You are now going with me (if God have not ordered it otherwise) into Devonshire to visit your Uncle G. Coleridge. He is a very good man and very kind; but his notions of right and of propriety are very strict, and he is, therefore, exceedingly shocked by any gross deviations from what is right and proper. I take, therefore, this means of warning you against those bad habits, which I and all your friends here have noticed in you; and, be assured, I am not writing in anger, but on the contrary with great love, and a comfortable hope that your behaviour at Ottery will be such as to do yourself and me and your dear mother credit.

First, then, I conjure you never to do anything of any kind when out of sight which you would not do in my presence. What is a frail and faulty father on earth compared with God, your heavenly Father? But God is always present. Specially, never pick at or snatch up anything, eatable or not. I know it is only an idle, foolish trick; but your Ottery relations would consider you as a little thief; and in the Church Catechism picking and stealing are both put together as two sorts of the same vice, “And keep my hands from picking and stealing.” And besides, it is a dirty trick; and people of weak stomachs would turn sick at a dish which a young filth-paw had been fingering.

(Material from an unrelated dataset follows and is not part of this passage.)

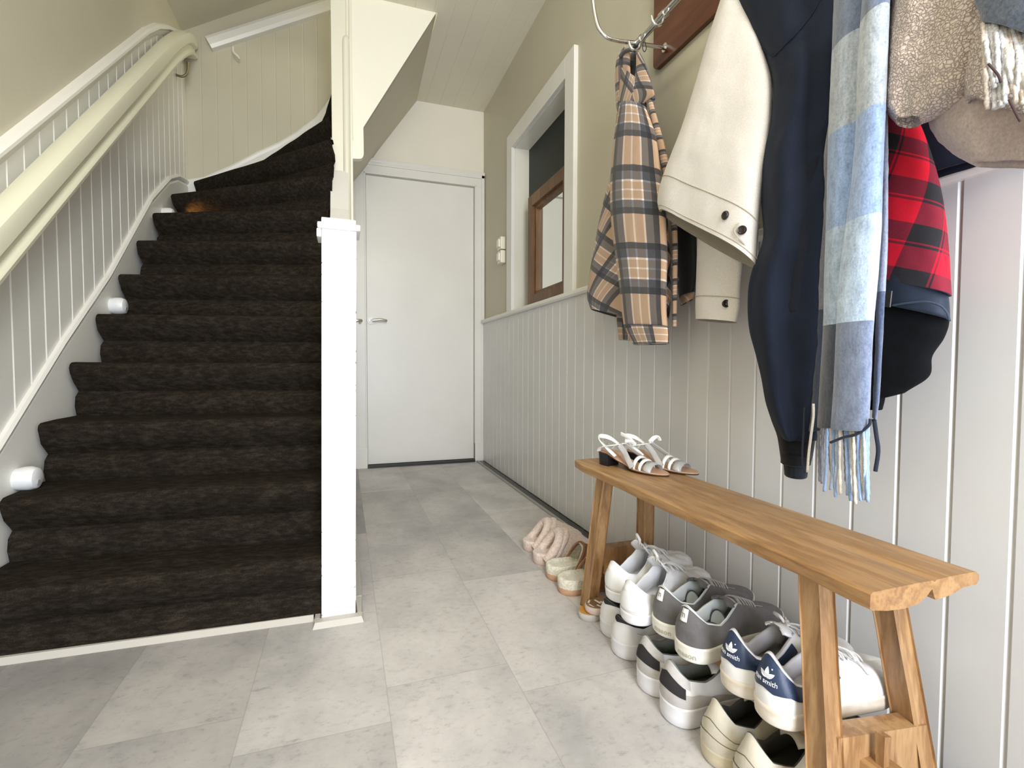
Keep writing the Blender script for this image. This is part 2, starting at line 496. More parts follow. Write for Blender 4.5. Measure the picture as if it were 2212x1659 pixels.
# ---- ceiling of white boards, open over the stairs
CEILM = CEIL
def ceiling():
    bm = bmesh.new()
    def strip(x0, x1, y0, y1):
        cuts = [(x0, 0)]; g = -.9
        while g < x1-.004:
            if g > x0+.004: cuts += [(g-.0025, 0), (g, .0022), (g+.0025, 0)]
            g += .098
        cuts.append((x1, 0)); prev = None
        for a, d in cuts:
            q = (bm.verts.new((a, y0, 2.6+d)), bm.verts.new((a, y1, 2.6+d)))
            if prev: bm.faces.new((prev[0], prev[1], q[1], q[0]))
            prev = q
    strip(-.9, 1.0, -1.4, 2.2)
    strip(-.045, 1.0, 2.2, 2.685)
    strip(.49, 1.0, 2.685, 3.6)
    box(bm, -1.0, 1.16, -1.5, 2.2, 2.63, 2.7)
    box(bm, -.045, 1.16, 2.2, 2.685, 2.63, 2.7)
    box(bm, .52, 1.16, 2.685, 3.7, 2.63, 2.7)
    struct(obj('ceiling', bm, CEILM, normals=False))
    # the sloping ceiling over the stairwell and the closure of the landing above
    bm = bmesh.new()
    hexa(bm, [(-1.0, 1.9, 2.655), (1.2, 1.9, 3.975), (1.2, 3.6, 3.975), (-1.0, 3.6, 2.655)],
         [(-1.0, 1.9, 2.72), (1.2, 1.9, 4.04), (1.2, 3.6, 4.04), (-1.0, 3.6, 2.72)])
    struct(obj('ceiling_stairwell', bm, WALL))
    bm = bmesh.new()
    prism(bm, [(-1.0, 2.14, 2.61), (1.2, 2.14, 2.61), (1.2, 2.14, 4.0), (-1.0, 2.14, 2.68)], (0, .06, 0))
    prism(bm, [(1.16, 2.14, 2.6), (1.16, 3.6, 2.6), (1.16, 3.6, 4.0), (1.16, 2.14, 4.0)], (.05, 0, 0))
    box(bm, -.045, -.03, 2.2, 2.69, 2.61, 2.7)
    struct(obj('wall_landing', bm, WALL))
    bm = bmesh.new()
    box(bm, .55, 1.16, 3.5, 3.6, 2.7, 4.0); 
    struct(obj('wall_landing_rear', bm, WALL))
ceiling()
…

Next, when you have done wrong acknowledge it at once, like a man. Excuses may show your ingenuity, but they make your honesty suspected. And a grain of honesty is better than a pound of wit. We may admire a man for his cleverness; but we love and esteem him only for his goodness; and a strict attachment to truth, and to the whole truth, with openness and frankness and simplicity is at once the foundation stone of all goodness, and no small part of the superstructure. Lastly, do what you have to do at once, and put it out of hand. No procrastination; no self-delusion; no “I am sure I can say it, I need not learn it again,” etc., which sures are such very unsure folks that nine times out of ten their sureships break their word and disappoint you.

Among the lesser faults I beg you to endeavour to remember not to stand between the half-opened door, either while you are speaking, or spoken to. But come in or go out, and always speak and listen with the door shut. Likewise, not to speak so loud, or abruptly, and never to interrupt your elders while they are speaking, and not to talk at all during meals. I pray you, keep this letter, and read it over every two or three days.

Take but a little trouble with yourself, and every one will be delighted with you, and try to gratify you in all your reasonable wishes. And, above all, you will be at peace with yourself, and a double blessing to me, who am, my dear, my very dear Hartley, most anxiously, your fond father,

S. T. Coleridge.

P. S. I have not spoken about your mad passions and frantic looks and pout-mouthing; because I trust that is all over.

Hartley Coleridge, Coleorton, Leicestershire.